Every entry must be duplicated precisely as written.

· · · · · · ·

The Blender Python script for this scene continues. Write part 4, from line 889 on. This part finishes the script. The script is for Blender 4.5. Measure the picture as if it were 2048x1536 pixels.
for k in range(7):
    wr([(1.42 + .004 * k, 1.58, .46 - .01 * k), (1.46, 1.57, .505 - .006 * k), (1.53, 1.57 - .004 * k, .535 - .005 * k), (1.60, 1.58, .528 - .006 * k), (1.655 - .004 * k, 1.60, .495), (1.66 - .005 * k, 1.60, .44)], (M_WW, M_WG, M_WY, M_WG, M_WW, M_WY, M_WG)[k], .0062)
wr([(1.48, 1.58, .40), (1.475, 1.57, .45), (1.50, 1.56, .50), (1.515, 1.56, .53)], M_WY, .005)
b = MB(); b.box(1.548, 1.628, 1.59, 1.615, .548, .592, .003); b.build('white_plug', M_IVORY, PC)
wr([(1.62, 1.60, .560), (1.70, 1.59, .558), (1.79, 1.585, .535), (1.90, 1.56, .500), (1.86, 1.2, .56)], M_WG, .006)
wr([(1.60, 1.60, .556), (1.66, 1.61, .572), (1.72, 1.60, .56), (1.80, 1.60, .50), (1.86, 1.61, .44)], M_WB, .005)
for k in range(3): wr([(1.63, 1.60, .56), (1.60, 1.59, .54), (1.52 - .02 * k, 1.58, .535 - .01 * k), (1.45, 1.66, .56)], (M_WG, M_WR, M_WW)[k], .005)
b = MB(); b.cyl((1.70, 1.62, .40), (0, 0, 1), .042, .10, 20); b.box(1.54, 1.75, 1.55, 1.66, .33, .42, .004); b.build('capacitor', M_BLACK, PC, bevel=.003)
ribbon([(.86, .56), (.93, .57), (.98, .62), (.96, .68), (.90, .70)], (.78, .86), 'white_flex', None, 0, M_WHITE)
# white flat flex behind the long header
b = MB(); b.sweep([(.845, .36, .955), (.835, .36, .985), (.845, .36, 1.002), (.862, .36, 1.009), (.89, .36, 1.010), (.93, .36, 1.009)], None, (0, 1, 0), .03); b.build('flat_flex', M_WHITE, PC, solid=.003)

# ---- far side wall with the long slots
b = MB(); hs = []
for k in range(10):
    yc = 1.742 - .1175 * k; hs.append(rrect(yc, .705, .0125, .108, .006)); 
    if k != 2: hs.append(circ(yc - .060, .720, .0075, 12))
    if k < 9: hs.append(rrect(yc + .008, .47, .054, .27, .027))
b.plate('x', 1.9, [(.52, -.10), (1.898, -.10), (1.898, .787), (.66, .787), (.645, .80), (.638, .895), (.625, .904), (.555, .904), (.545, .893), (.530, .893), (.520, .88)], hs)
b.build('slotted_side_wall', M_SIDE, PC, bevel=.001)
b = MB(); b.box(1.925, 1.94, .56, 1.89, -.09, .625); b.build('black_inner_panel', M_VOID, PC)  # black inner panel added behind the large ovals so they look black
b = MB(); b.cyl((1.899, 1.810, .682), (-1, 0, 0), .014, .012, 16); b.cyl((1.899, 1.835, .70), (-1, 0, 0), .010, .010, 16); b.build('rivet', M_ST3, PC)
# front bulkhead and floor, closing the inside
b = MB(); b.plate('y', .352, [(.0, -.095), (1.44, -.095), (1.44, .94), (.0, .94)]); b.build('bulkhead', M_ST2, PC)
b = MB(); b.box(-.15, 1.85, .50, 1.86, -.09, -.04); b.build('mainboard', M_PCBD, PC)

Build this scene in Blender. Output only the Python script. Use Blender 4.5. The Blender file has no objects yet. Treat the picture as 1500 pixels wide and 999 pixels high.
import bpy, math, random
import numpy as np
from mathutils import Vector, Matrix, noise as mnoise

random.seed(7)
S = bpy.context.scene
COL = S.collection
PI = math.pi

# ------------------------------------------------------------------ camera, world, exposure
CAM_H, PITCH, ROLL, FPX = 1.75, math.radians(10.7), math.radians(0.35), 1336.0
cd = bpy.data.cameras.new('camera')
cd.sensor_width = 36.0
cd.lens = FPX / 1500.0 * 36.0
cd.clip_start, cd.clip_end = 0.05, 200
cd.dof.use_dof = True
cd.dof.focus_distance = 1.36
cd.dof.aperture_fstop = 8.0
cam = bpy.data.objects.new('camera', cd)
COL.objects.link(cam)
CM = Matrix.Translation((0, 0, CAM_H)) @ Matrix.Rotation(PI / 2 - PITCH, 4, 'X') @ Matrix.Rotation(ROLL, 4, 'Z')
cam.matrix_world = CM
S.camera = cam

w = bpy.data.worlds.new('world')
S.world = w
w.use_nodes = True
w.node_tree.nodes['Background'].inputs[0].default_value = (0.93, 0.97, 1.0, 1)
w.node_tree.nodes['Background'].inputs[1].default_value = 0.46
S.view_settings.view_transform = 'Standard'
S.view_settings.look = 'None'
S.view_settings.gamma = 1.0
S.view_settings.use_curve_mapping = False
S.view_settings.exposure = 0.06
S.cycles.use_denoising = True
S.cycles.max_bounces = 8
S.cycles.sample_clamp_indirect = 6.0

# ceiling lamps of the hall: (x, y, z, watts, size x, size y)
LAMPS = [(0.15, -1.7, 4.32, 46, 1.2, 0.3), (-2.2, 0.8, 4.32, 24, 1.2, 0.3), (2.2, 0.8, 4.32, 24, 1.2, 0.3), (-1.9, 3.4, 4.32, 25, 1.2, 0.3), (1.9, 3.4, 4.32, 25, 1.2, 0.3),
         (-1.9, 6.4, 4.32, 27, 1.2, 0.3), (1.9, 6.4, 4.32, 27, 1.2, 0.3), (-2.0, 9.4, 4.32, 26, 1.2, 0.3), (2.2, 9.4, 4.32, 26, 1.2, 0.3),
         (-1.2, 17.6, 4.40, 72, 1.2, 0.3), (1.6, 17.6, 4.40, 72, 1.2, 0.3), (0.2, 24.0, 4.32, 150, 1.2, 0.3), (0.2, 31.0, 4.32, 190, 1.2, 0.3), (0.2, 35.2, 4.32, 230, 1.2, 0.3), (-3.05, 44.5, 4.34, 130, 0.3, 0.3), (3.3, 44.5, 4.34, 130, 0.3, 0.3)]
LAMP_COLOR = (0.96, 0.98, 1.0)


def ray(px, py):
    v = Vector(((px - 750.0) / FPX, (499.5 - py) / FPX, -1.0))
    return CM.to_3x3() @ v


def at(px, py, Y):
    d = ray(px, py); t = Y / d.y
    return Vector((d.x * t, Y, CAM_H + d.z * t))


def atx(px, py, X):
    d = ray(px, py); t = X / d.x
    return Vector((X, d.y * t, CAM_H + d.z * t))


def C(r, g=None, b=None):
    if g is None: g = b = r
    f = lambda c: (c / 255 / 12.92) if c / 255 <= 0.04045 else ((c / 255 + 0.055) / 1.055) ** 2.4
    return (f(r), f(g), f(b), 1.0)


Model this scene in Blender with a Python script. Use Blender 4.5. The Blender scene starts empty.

· · · · · · ·

§ Task solution:
The Blender Python script for this scene continues. Write part 4, from line 889 on. This part finishes the script. The script is for Blender 4.5. Measure the picture as if it were 2048x1536 pixels.
for k in range(7):
    wr([(1.42 + .004 * k, 1.58, .46 - .01 * k), (1.46, 1.57, .505 - .006 * k), (1.53, 1.57 - .004 * k, .535 - .005 * k), (1.60, 1.58, .528 - .006 * k), (1.655 - .004 * k, 1.60, .495), (1.66 - .005 * k, 1.60, .44)], (M_WW, M_WG, M_WY, M_WG, M_WW, M_WY, M_WG)[k], .0062)
wr([(1.48, 1.58, .40), (1.475, 1.57, .45), (1.50, 1.56, .50), (1.515, 1.56, .53)], M_WY, .005)
b = MB(); b.box(1.548, 1.628, 1.59, 1.615, .548, .592, .003); b.build('white_plug', M_IVORY, PC)
wr([(1.62, 1.60, .560), (1.70, 1.59, .558), (1.79, 1.585, .535), (1.90, 1.56, .500), (1.86, 1.2, .56)], M_WG, .006)
wr([(1.60, 1.60, .556), (1.66, 1.61, .572), (1.72, 1.60, .56), (1.80, 1.60, .50), (1.86, 1.61, .44)], M_WB, .005)
for k in range(3): wr([(1.63, 1.60, .56), (1.60, 1.59, .54), (1.52 - .02 * k, 1.58, .535 - .01 * k), (1.45, 1.66, .56)], (M_WG, M_WR, M_WW)[k], .005)
b = MB(); b.cyl((1.70, 1.62, .40), (0, 0, 1), .042, .10, 20); b.box(1.54, 1.75, 1.55, 1.66, .33, .42, .004); b.build('capacitor', M_BLACK, PC, bevel=.003)
ribbon([(.86, .56), (.93, .57), (.98, .62), (.96, .68), (.90, .70)], (.78, .86), 'white_flex', None, 0, M_WHITE)
# white flat flex behind the long header
b = MB(); b.sweep([(.845, .36, .955), (.835, .36, .985), (.845, .36, 1.002), (.862, .36, 1.009), (.89, .36, 1.010), (.93, .36, 1.009)], None, (0, 1, 0), .03); b.build('flat_flex', M_WHITE, PC, solid=.003)

# ---- far side wall with the long slots
b = MB(); hs = []
for k in range(10):
    yc = 1.742 - .1175 * k; hs.append(rrect(yc, .705, .0125, .108, .006)); 
    if k != 2: hs.append(circ(yc - .060, .720, .0075, 12))
    if k < 9: hs.append(rrect(yc + .008, .47, .054, .27, .027))
b.plate('x', 1.9, [(.52, -.10), (1.898, -.10), (1.898, .787), (.66, .787), (.645, .80), (.638, .895), (.625, .904), (.555, .904), (.545, .893), (.530, .893), (.520, .88)], hs)
b.build('slotted_side_wall', M_SIDE, PC, bevel=.001)
b = MB(); b.box(1.925, 1.94, .56, 1.89, -.09, .625); b.build('black_inner_panel', M_VOID, PC)  # black inner panel added behind the large ovals so they look black
b = MB(); b.cyl((1.899, 1.810, .682), (-1, 0, 0), .014, .012, 16); b.cyl((1.899, 1.835, .70), (-1, 0, 0), .010, .010, 16); b.build('rivet', M_ST3, PC)
# front bulkhead and floor, closing the inside
b = MB(); b.plate('y', .352, [(.0, -.095), (1.44, -.095), (1.44, .94), (.0, .94)]); b.build('bulkhead', M_ST2, PC)
b = MB(); b.box(-.15, 1.85, .50, 1.86, -.09, -.04); b.build('mainboard', M_PCBD, PC)

Build this scene in Blender. Output only the Python script. Use Blender 4.5. The Blender file has no objects yet. Treat the picture as 1500 pixels wide and 999 pixels high.
import bpy, math, random
import numpy as np
from mathutils import Vector, Matrix, noise as mnoise

random.seed(7)
S = bpy.context.scene
COL = S.collection
PI = math.pi

# ------------------------------------------------------------------ camera, world, exposure
CAM_H, PITCH, ROLL, FPX = 1.75, math.radians(10.7), math.radians(0.35), 1336.0
cd = bpy.data.cameras.new('camera')
cd.sensor_width = 36.0
cd.lens = FPX / 1500.0 * 36.0
cd.clip_start, cd.clip_end = 0.05, 200
cd.dof.use_dof = True
cd.dof.focus_distance = 1.36
cd.dof.aperture_fstop = 8.0
cam = bpy.data.objects.new('camera', cd)
COL.objects.link(cam)
CM = Matrix.Translation((0, 0, CAM_H)) @ Matrix.Rotation(PI / 2 - PITCH, 4, 'X') @ Matrix.Rotation(ROLL, 4, 'Z')
cam.matrix_world = CM
S.camera = cam

w = bpy.data.worlds.new('world')
S.world = w
w.use_nodes = True
w.node_tree.nodes['Background'].inputs[0].default_value = (0.93, 0.97, 1.0, 1)
w.node_tree.nodes['Background'].inputs[1].default_value = 0.46
S.view_settings.view_transform = 'Standard'
S.view_settings.look = 'None'
S.view_settings.gamma = 1.0
S.view_settings.use_curve_mapping = False
S.view_settings.exposure = 0.06
S.cycles.use_denoising = True
S.cycles.max_bounces = 8
S.cycles.sample_clamp_indirect = 6.0

# ceiling lamps of the hall: (x, y, z, watts, size x, size y)
LAMPS = [(0.15, -1.7, 4.32, 46, 1.2, 0.3), (-2.2, 0.8, 4.32, 24, 1.2, 0.3), (2.2, 0.8, 4.32, 24, 1.2, 0.3), (-1.9, 3.4, 4.32, 25, 1.2, 0.3), (1.9, 3.4, 4.32, 25, 1.2, 0.3),
         (-1.9, 6.4, 4.32, 27, 1.2, 0.3), (1.9, 6.4, 4.32, 27, 1.2, 0.3), (-2.0, 9.4, 4.32, 26, 1.2, 0.3), (2.2, 9.4, 4.32, 26, 1.2, 0.3),
         (-1.2, 17.6, 4.40, 72, 1.2, 0.3), (1.6, 17.6, 4.40, 72, 1.2, 0.3), (0.2, 24.0, 4.32, 150, 1.2, 0.3), (0.2, 31.0, 4.32, 190, 1.2, 0.3), (0.2, 35.2, 4.32, 230, 1.2, 0.3), (-3.05, 44.5, 4.34, 130, 0.3, 0.3), (3.3, 44.5, 4.34, 130, 0.3, 0.3)]
LAMP_COLOR = (0.96, 0.98, 1.0)


def ray(px, py):
    v = Vector(((px - 750.0) / FPX, (499.5 - py) / FPX, -1.0))
    return CM.to_3x3() @ v


def at(px, py, Y):
    d = ray(px, py); t = Y / d.y
    return Vector((d.x * t, Y, CAM_H + d.z * t))


def atx(px, py, X):
    d = ray(px, py); t = X / d.x
    return Vector((X, d.y * t, CAM_H + d.z * t))


def C(r, g=None, b=None):
    if g is None: g = b = r
    f = lambda c: (c / 255 / 12.92) if c / 255 <= 0.04045 else ((c / 255 + 0.055) / 1.055) ** 2.4
    return (f(r), f(g), f(b), 1.0)


Model this scene in Blender with a Python script. Use Blender 4.5. The Blender scene starts empty.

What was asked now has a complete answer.